I accidentally burped into my bong.
if you made me into a cookie and threw me into a betty crocker easy bake oven on christmas morning...that's how baked i am
last night he was wasted watching Entourage and changed everyone in his phone book to LLOYD!!!!
She said she could kiss it, just not put it in her mouth. Because that would be cheating..
Before he took my jeans off all he said was "no hard feelings from middle school right?"
I'm at the cafe. It's 7am. There is a girl I don't know on my futon who tried to tickle me this morning when I got down from my loft.

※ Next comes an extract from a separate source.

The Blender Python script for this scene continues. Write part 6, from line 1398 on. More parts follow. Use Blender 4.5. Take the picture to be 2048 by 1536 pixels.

I also not wearing any underwear.
For the record I fully support drunken you in most social situations... Just not charity events.
There's 12 honey baked hams in my fridge. I vaguely recalled you organizing a "Midnight Ham Run."
she was pooping while we were on video chat. new level of love.
shes got that 'its my party i can do meth if i want to' mentality. i like that.
in a garage, wearing a toga, theyre debating the logistics of Coke Pong. If I don't make it out of here... it was me who stole your Barbie in the 4th grade- I've never forgiven myself.
I really gotta be careful. My email inbox is equal parts notifications from instructors and this dude's dick. If I get drunk and reply to the wrong thing I might get kicked out of grad school.
I crawled out his bedroom window, forgetting he lives in a split level and there is a 10 foot drop back there. I had to text him to come help me I twisted my ankle.
Every now and then I'll meet one who is talented in the art of shower gymnast.
Plus he probably didn't want to be at home, alone... Jacking off on the big screen without you there to lend a helping hand. I mean, let's be honest. It's not fun if it's not a little weird.